– Pan Rzecznik Praw Obywatelskich Adam Bodnar powinien wycofać się z ataków na policję, ponieważ ośmiesza swój urząd. To jest zupełnie niepoważne. Opozycja czy pan Bodnar atakują policję, zamiast dziękować policji i prokuraturze za to, co zrobiła – powiedział w niedzielę w „Śniadaniu w Polsat News” wiceminister sprawiedliwości Michał Wójcik, komentując interwencję RPO w sprawie zatrzymania podejrzanego o zabójstwo 10-letniej dziewczynki Jakuba A.

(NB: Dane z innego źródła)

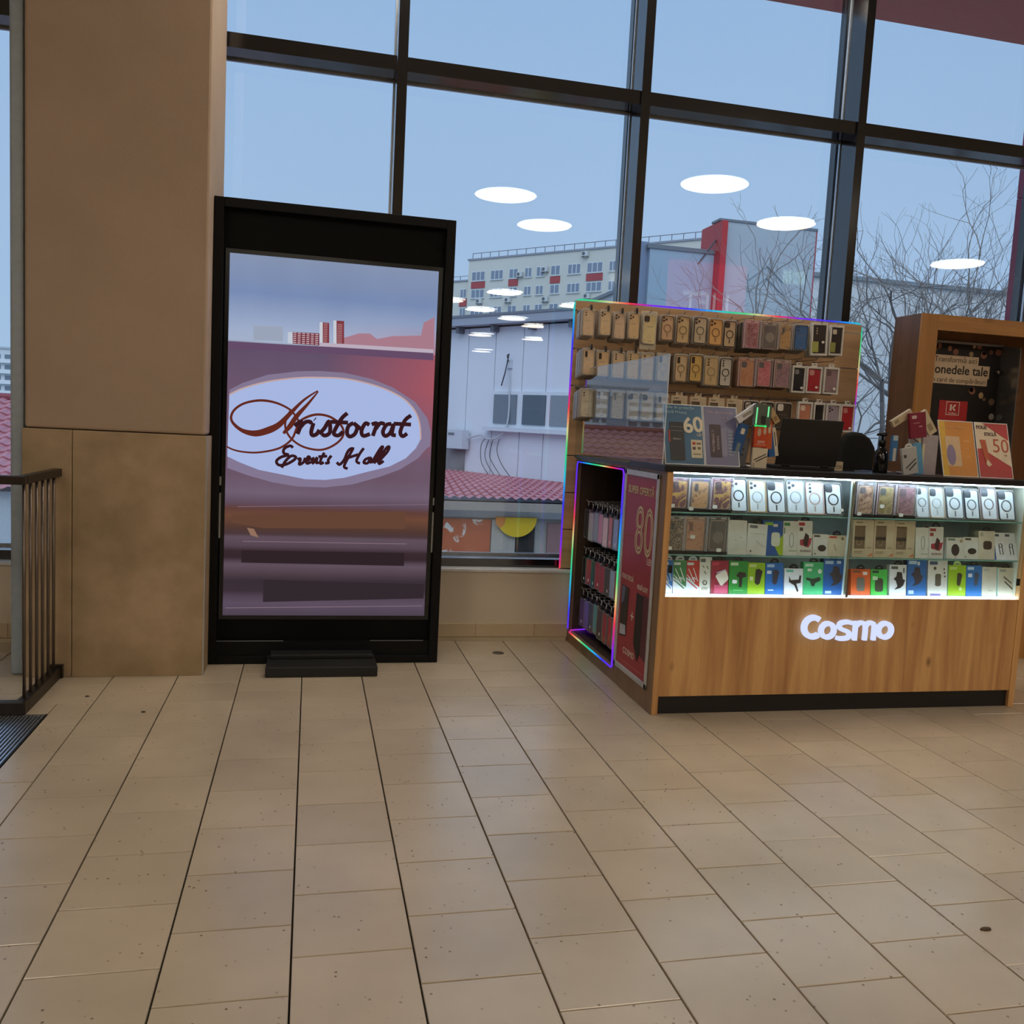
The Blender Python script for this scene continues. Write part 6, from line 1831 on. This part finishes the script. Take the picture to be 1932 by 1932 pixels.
for r_, (z0, z1) in enumerate(rows):
    for i, (a, b, n) in enumerate(spans):
        far_window(ap, a, b, z0, z1, n)
for i in (0, 2, 5, 7, 11):
    a, b, n = spans[i]
    MB().box(a - 0.05, b + 0.05, -0.12, 0.0, 19.45, 20.28).build('red_panel', mat('a2464c', 0.7), ap)
for z0, z1 in ((18.4, 19.6), (15.9, 17.1)):
    far_window(ap, -1.75, -0.7, z0, z1, 2, 0.6)
    far_window(ap, -4.6, -3.3, z0, z1, 2, 0.6)
MB().box(-1.85, -0.6, 0.48, 0.6, 17.25, 18.25).build('red_panel', mat('a2464c', 0.7), ap)


def air_con(sx, z, lb):
    d = Vector((0.64936, -0.76048, 0))
    p = Vector((19.965, 120.0, 0)) + d * sx + Vector((-0.76048, -0.64936, 0)) * 0.20
    t = thing('air_conditioner', lb, 'air conditioner', (p.x, p.y, z), (0, 0, math.atan2(-0.76048, 0.64936)), 'air conditioners on the apartment block')
    MB().box(-0.42, 0.42, -0.30, 0.12, 0, 0.60).build('housing', mat('c3c9c9', 0.5), t)
    MB().disc_y(-0.12, 0.30, 0.22, 0.22, -0.33, -0.301, 18).build('fan_grille', mat('59626a', 0.5), t)
    MB().box(-0.4, -0.34, -0.28, 0.14, -0.1, -0.001).box(0.34, 0.4, -0.28, 0.14, -0.1, -0.001).build('bracket', rl, t)


for sx, z, lb in ((2.3, 17.4, 'air conditioner under the first window column of the far block'), (7.1, 17.35, 'air conditioner under the second red panel of the far block'), (8.85, 20.5, 'air conditioner beside the third window column of the far block'), (13.0, 17.2, 'air conditioner under the sixth window column of the far block'),
                  (12.75, 20.9, 'air conditioner left of the third red panel of the far block'), (19.2, 17.3, 'air conditioner under the widest red panel of the far block'), (18.6, 22.4, 'air conditioner high at the roof edge of the far block')):
    air_con(sx, z, lb)

# --- white sheet-metal building across the yard
wb = thing('white_metal_building', 'white sheet-metal building with a ribbon window across the yard', 'building', (3.291, 22.0, 0), (0, 0, math.atan2(-0.83954, 0.54329)))
PANEL = mottled('white_sheet_metal', 'd4d8e2', 'dcdfe8', 0.6, 0.5)
seams = [-6.0, -4.2, -2.6, -1.0, 0.67, 1.61, 2.52, 3.27, 4.2, 5.0]
for a, b in zip(seams[:-1], seams[1:]):
    MB().box(a + 0.012, b - 0.012, 0.0, 0.05, GZ, 3.62).build('wall_panel', PANEL, wb)
MB().box(-6, 5.0, 0.051, 3.0, GZ, 3.60).build('wall_core', mat('8b93a2', 0.7), wb)
MB().box(-6.1, 5.1, -0.30, 3.1, 3.66, 3.87).build('eaves_gutter', mat('9aa2b0', 0.5), wb)
MB().box(-6.1, 5.1, -0.32, -0.28, 3.84, 3.90).build('gutter_lip', mat('6f7784', 0.5), wb)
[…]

Politycy uczestniczący w programie prowadzonym przez Dariusza Ociepę dyskutowali na temat oświadczenia opublikowanego w środę na stronie Rzecznika Praw Obywatelskich. Według Adama Bodnara użyte przez policję środki wydają się nieproporcjonalne i miały charakter pokazowy. Jak zaznaczył RPO, zastosowanie kajdanek zespolonych i chwytu obezwładniającego było niepotrzebne, ponieważ zatrzymany nie stawiał oporu.
– Ze strony siłowych służb PiS-u to była „pokazówka”. Ze strony Bodnara to było stanięcie dokładnie w tym miejscu, gdzie on musi stać – stwierdziła posłanka PO Joanna Mucha, odnosząc się do stanowiska RPO.
– Stawiam pytanie publicznie: czy były jakieś naciski na policję, żeby zrobić show, żeby upublicznić ten film? Jeżeli tak, to w jakim celu był upubliczniony, jeżeli to był cel polityczny, to jest to skandal – stwierdził poseł PSL Paweł Bejda, komentując opublikowanie w sieci przez funkcjonariuszy dolnośląskiej policji materiału wideo z zatrzymania 22-latka podejrzanego o zamordowanie 10-letniej Kristiny z Mrowin.
Zupełnie inną opinię niż politycy opozycji zaprezentował wiceminister sprawiedliwości Michał Wójcik. W ocenie polityka PiS zatrzymanie Jakuba A. nie było żadną „pokazówką”.
– Policja działała na podstawie przepisów prawa i w ramach prawa. Policja nie tylko miała prawo, ale i obowiązek zastosować takie środki. Ta osoba mogła zaatakować policjantów, mogło też dojść do autoagresji – oświadczył Wójcik.